(Business in Cameroon) - Civil servants are planning to go on strike from March 21 to 22, revealed Jean Marc Bikolo, President of the Central Union for Civil Servants (CSP) in a press conference on Saturday. For 48 hours, civil servants hope to paralyze work and force the state to listen to them.
The reinstating of salaries to the 1993 scale before the devaluation of the franc CFA and necessary adjustments linked to inflation unfortunately is not the concern of government to whom these worries have been submitted several times.

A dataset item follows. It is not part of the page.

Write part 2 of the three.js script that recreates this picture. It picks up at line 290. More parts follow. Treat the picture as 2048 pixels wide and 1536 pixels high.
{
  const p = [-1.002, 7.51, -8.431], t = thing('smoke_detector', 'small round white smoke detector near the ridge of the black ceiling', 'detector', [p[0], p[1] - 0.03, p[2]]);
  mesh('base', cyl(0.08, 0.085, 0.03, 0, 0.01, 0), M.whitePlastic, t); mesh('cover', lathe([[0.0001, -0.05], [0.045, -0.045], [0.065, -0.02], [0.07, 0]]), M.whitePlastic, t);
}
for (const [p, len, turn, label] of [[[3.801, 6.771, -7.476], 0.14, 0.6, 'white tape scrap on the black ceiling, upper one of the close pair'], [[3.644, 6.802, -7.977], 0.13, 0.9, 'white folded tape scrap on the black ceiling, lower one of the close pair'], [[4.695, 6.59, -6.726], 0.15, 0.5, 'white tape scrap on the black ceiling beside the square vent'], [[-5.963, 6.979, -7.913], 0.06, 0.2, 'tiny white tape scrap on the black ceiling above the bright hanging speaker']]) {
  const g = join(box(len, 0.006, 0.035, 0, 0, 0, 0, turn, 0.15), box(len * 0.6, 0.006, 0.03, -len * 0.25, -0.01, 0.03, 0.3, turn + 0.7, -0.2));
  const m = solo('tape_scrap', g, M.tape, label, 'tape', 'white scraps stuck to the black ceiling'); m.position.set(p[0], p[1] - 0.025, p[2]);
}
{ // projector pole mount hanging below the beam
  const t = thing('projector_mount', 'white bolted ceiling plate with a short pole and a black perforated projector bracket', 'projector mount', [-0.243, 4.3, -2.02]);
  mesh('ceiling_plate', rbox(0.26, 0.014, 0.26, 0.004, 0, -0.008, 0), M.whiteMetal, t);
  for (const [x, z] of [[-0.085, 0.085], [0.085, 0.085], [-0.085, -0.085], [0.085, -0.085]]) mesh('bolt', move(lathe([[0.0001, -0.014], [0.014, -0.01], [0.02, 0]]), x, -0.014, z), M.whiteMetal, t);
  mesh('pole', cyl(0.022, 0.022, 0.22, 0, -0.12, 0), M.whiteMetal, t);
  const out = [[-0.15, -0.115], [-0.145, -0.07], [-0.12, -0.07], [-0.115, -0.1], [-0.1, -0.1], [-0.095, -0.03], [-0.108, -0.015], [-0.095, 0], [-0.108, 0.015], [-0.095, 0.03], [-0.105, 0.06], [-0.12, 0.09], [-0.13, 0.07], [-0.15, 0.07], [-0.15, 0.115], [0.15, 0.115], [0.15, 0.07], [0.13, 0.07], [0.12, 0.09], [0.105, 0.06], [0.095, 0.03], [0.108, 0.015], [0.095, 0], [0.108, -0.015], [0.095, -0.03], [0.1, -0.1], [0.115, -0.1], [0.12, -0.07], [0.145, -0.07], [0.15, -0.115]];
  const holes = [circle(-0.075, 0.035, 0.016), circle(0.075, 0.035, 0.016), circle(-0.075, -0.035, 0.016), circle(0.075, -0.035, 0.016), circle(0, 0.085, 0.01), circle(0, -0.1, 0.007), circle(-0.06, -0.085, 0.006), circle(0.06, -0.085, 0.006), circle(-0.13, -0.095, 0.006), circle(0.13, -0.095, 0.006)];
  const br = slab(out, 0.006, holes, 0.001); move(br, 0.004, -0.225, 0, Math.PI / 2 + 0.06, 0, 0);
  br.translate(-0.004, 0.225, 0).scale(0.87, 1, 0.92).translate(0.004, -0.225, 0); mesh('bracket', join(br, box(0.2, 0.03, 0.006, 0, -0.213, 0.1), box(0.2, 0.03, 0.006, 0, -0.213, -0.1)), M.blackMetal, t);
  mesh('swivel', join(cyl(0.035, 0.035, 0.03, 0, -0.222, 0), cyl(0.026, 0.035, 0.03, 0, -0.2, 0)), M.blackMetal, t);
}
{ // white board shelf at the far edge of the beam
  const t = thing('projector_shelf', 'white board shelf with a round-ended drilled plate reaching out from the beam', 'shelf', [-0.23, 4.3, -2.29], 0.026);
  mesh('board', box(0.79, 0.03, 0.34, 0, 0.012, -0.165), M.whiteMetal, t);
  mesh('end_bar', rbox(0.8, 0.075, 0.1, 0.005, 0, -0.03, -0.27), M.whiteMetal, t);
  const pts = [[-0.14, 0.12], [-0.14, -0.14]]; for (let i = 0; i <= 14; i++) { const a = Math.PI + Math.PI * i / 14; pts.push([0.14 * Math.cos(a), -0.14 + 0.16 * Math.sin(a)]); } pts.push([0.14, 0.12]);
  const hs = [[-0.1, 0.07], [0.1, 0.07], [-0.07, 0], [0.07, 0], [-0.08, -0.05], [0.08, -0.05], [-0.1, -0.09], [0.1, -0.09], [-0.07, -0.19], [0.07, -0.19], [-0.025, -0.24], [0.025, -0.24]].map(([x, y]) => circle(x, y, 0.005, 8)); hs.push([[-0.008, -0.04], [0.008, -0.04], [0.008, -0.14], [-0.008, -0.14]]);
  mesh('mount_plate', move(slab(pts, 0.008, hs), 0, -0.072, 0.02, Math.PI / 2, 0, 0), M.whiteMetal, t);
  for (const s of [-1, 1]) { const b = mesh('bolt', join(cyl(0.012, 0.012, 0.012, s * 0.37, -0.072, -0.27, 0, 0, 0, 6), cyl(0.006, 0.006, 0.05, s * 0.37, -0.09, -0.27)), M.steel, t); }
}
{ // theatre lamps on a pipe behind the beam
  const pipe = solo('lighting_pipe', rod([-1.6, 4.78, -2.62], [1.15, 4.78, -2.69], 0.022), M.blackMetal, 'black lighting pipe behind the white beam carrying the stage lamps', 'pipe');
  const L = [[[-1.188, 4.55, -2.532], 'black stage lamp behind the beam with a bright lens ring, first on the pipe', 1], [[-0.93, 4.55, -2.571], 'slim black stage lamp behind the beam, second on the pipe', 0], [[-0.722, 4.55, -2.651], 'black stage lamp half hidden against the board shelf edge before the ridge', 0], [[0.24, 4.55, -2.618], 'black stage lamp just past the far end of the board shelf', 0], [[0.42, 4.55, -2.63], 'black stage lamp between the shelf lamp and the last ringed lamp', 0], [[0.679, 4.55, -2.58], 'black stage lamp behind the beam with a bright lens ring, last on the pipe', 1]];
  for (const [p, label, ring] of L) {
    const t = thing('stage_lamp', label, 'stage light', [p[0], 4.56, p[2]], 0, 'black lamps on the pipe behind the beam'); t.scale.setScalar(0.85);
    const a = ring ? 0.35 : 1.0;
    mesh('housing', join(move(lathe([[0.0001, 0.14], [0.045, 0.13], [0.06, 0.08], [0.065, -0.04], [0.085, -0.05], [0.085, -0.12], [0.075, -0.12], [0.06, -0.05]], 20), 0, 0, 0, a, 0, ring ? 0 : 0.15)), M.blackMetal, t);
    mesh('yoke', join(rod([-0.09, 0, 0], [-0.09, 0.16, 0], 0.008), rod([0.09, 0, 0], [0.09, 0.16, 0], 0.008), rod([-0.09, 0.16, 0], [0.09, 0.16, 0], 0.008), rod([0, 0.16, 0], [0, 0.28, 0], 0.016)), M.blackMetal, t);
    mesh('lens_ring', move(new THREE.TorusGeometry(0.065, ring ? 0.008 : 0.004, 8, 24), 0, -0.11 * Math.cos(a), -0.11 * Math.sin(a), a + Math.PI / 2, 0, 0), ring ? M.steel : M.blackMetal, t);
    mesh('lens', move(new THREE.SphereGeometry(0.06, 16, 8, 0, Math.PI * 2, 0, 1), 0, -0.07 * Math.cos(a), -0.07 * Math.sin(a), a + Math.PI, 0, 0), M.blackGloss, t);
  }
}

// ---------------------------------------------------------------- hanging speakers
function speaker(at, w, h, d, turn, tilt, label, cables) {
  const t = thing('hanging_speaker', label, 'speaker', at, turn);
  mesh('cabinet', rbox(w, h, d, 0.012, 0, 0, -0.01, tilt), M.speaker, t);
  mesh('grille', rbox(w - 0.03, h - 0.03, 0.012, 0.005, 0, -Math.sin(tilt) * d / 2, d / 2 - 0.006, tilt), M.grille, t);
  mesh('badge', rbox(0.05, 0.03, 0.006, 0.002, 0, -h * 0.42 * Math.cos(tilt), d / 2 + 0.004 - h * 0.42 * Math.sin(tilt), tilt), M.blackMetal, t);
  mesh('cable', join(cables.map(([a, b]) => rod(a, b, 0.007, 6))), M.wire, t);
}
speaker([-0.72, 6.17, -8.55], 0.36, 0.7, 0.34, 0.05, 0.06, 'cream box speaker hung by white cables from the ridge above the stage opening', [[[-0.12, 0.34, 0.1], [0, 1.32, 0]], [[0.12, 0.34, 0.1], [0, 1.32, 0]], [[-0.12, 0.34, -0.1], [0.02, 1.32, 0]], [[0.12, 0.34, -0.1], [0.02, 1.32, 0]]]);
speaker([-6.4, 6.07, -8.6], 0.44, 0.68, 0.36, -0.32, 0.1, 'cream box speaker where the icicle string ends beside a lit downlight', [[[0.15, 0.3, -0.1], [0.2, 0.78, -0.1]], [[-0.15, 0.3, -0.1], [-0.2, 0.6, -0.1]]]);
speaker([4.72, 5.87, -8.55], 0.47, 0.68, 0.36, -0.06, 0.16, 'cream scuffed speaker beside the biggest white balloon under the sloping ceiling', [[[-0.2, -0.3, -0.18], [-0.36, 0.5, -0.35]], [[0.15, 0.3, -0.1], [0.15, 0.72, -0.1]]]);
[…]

Among other worries CSP is putting forth is the revalorization of the minimum salary (SMIG) to be paid to a worker in Cameroon. It stands at 28,216 francs CFA per month, judged by trade unionists to be the lowest in Central Africa. In Gabon, Equatorial Guinea, or Chad the SMIG is between 100,000 to 150,000 francs CFA, according to Bikoko. CSP targets also family allowance that the government seems to be ignoring.
But, on the instruction of the head of State, Paul Biya, CSP and the government are in negotiations since May 14th last year when an ad hoc committee was set up after a meeting with the Minister of Labor and Social Security, Gregoire Owona. It was set up when government called CSP to the negotiation table after the union notified government of a looming strike from 16th to 18th May 2012. But, Jean Marc Bikoko thinks nothing has been done after six months.